Why Keeping Things Weird Is Good Marketing

By Margo Wickersham Winter

If you’ve been around marketing long enough, you’ve see a lot of shifts in a lot of aspects of the field. And that’s appropriate. The goal of marketing remains the same: sell more product. Oh sure, we have a menagerie of monikers for marketing missions now. There’s branding, demand generation, customer retention, referral marketing, search engine, content, mobile, inbound, experiential, cause and social media marketing – the list goes on.

But REALLY, these are all description of marketing tools. And as is the case with all things that progress, change is inevitable. Adapt or die. To succeed at selling more product or services, a company has to differentiate itself from the competition. That means that copying your competition’s marketing  is a bad idea.

To set your company and it’s product apart from the others on the market, you need to create a really different and compelling customer experience. Experiential marketing is the new branding. Make your customers feel unique, valuable, happy, fulfilled, beautiful, successful, kind, caring, green – or whatever it is you want them to feel in association with your brand.

Branding has always been a big part of marketing because of the loyalty that consumers can have to brands they like. So, while a brand campaign may not have the directive to increase a specific metric for a specific product, it very much has the goal of establishing and building the brand so that customers WANT that product. Really, it’s all about psychology. Understanding what motivates people is at the heart of creating effective marketing content.

MRW Consulting - Why Keeping Things Weird is Good Marketing - keepaustinweird
The successful marketing campaign for local Austin businesses “Keep Austin Weird” is an example of great branding and marketing.

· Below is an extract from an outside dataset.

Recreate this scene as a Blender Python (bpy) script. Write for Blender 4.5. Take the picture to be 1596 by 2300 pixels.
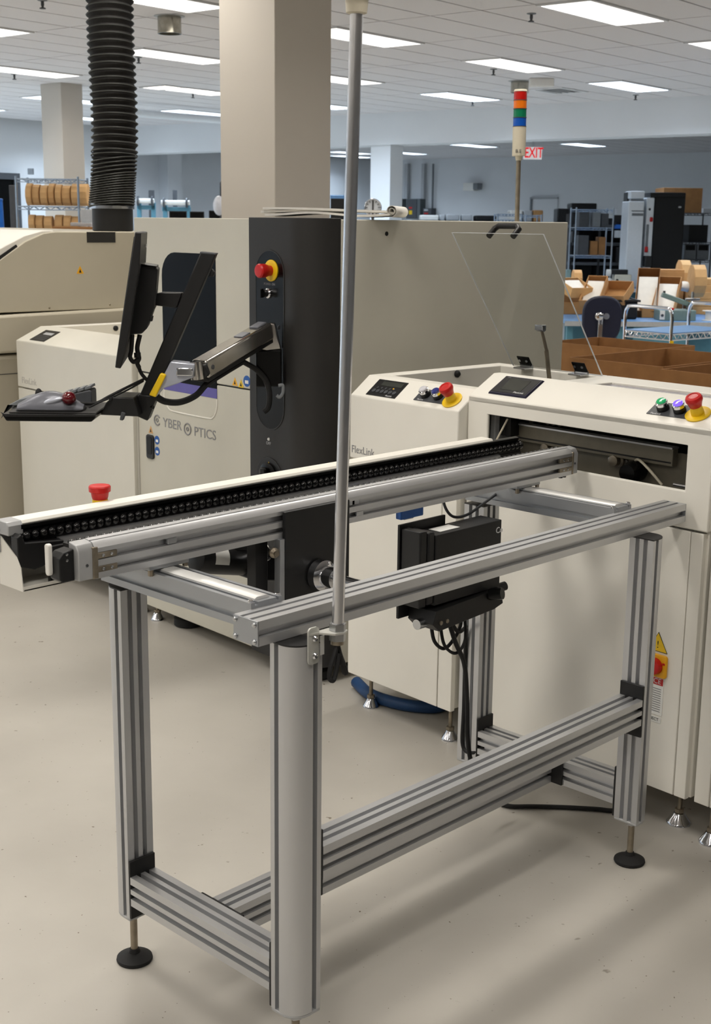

Successful companies create consumer experiences that pull consumers towards their brand and nurture a relationship with that company. The consumers who identify with and build attachment to the brand are the ones who will buy from the company – and influence their friends and colleagues to do the same.

While that may sound a little like sinister mind control, it’s been part of business since the Silk Road was forged. China kept the process of silk production a state secret for over 300 years, which not only kept the competition out of the market, but also increased demand for the exotic fabric.

The takeaway? Create a compelling and unique brand, deliver amazing customer experience and your customers will help do your marketing for you. Empower your customers without insulting or alienating them and branding success will be yours.